I am on the fence as to whether I agree with you, but I'll embellish a certain aspect: these folks keep citing how the number of DNS lookups (what pihole reports/blocks) is extraordinary, exceeding all other vendors they use, which says pretty much nothing about the nature of the payload other than that Dropbox likely has very granular client uptime data. The client could cache the DNS response instead of doing so many lookups, and some amount of rage would disappear.
For any local program, I can block its access to the network and still use it. For a program whose functionality requires internet access, I can either inspect every outgoing packet for exfiltrated data, or I can choose to trust some programs to be non-malicious based on their reputation. That trust is incredibly fragile, and unannounced spying/telemetry breaks it.
I'm wondering where the line is between acceptable and unacceptable logs. Obviously no one appreciates analytics used by marketing teams, but virtually every internet service has logs used by engineers (which seem to be what this post is about).
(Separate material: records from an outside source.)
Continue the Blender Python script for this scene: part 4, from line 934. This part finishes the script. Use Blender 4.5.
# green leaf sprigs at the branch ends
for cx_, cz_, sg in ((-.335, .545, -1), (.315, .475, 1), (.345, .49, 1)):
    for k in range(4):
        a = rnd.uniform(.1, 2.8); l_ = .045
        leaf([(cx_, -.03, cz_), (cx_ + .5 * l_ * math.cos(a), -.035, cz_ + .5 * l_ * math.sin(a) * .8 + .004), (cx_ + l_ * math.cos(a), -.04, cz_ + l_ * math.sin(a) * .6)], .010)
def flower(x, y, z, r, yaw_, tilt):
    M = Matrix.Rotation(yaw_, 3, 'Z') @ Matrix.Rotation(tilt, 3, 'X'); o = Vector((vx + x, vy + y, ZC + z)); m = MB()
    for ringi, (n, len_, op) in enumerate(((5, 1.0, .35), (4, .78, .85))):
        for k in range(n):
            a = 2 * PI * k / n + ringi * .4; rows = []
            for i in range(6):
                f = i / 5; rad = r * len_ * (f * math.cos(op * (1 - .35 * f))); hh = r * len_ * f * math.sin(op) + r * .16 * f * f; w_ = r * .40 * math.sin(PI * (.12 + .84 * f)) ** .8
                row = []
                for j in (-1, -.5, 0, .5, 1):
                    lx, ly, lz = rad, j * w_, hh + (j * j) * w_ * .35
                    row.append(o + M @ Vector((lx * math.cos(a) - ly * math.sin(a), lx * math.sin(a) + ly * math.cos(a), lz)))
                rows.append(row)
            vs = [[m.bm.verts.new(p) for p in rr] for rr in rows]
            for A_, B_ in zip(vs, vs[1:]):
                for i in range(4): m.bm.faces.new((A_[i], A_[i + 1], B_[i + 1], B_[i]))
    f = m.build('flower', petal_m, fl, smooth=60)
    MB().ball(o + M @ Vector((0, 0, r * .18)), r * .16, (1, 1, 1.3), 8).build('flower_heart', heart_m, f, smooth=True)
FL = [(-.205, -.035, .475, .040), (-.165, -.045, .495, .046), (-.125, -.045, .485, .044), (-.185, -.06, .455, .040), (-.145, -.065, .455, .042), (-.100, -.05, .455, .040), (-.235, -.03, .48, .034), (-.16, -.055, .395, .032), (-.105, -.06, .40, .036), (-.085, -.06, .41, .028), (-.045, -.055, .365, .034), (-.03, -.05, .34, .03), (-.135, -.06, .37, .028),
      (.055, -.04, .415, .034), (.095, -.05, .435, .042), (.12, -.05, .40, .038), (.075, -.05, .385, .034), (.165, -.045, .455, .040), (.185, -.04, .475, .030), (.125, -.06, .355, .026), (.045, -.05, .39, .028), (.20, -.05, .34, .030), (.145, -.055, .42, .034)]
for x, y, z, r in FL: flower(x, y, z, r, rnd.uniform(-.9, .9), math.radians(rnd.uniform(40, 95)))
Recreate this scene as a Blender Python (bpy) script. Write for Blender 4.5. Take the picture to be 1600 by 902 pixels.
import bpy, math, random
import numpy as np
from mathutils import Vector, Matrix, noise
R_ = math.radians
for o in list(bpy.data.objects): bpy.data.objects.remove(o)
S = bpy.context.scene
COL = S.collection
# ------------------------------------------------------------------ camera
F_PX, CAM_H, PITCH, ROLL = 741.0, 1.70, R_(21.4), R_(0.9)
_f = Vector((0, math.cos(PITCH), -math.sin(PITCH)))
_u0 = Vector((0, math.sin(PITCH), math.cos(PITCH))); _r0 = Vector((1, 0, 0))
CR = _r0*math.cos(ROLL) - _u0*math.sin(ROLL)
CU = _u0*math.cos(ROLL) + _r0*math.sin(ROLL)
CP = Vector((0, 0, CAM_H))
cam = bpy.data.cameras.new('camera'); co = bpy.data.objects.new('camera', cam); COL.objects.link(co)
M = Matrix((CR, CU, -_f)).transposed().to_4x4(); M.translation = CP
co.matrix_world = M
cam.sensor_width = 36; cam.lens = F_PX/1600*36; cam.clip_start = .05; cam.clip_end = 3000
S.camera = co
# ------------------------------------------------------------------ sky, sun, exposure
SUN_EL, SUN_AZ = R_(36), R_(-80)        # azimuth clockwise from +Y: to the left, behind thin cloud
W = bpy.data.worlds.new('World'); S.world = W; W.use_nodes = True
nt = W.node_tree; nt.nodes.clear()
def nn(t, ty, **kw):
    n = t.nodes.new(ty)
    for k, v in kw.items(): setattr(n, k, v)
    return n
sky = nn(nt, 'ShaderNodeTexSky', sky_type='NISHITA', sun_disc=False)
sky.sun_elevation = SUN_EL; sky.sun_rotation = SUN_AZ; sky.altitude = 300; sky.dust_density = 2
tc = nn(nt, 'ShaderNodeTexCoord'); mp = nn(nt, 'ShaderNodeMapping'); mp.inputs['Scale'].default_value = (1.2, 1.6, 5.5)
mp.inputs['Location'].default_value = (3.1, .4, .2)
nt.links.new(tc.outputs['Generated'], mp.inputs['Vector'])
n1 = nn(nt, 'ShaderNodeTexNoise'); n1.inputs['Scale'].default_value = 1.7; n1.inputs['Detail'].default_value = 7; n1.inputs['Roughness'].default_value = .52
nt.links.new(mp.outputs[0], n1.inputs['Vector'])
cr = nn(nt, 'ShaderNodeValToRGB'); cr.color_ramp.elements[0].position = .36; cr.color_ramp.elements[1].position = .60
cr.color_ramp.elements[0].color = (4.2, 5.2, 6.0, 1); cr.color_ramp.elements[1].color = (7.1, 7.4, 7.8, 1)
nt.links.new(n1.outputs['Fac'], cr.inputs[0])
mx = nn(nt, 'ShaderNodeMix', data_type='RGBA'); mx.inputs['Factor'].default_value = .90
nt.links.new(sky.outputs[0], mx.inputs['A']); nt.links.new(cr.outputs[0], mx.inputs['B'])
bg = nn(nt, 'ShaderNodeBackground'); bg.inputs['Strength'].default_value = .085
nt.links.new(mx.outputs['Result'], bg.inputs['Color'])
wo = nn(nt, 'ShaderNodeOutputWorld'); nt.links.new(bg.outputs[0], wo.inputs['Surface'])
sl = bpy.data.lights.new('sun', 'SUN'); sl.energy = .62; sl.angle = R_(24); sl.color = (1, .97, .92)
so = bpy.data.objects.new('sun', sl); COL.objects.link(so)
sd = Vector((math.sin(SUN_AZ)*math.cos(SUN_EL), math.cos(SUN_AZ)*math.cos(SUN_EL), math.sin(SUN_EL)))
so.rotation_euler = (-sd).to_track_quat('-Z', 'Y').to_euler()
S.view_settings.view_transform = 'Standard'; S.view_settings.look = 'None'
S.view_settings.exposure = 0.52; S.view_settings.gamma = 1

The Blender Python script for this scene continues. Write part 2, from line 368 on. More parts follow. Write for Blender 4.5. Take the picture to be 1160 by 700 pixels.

A few factors that seem relevant:

- Is the service running locally?

- Do we trust/expect that the data is not used for marketing (i.e. would the user have complained if the domain was "error-reporting.dropbox.com")?

- Is the data anonymous (think twice, everyone who has IPs or user IDs in request logs)

- Did we agree to relevant ToS or privacy policies?

If we think carefully about this, I'd bet that most people here have used or even implemented some form of logging that has privacy problems.

It’s not that difficult to make anonymous (usually pseudonymous) usage stats. Of course you don’t store IPs, computer names, user names, emails, detailed geographical data etc. I think in the past this was a lot messier but these days with GDPR it’s quite easy to draw the line. Basically store nothing that is individual, nor enough data (entropy) associated with one pseudonymous user that they could be identified as individuals.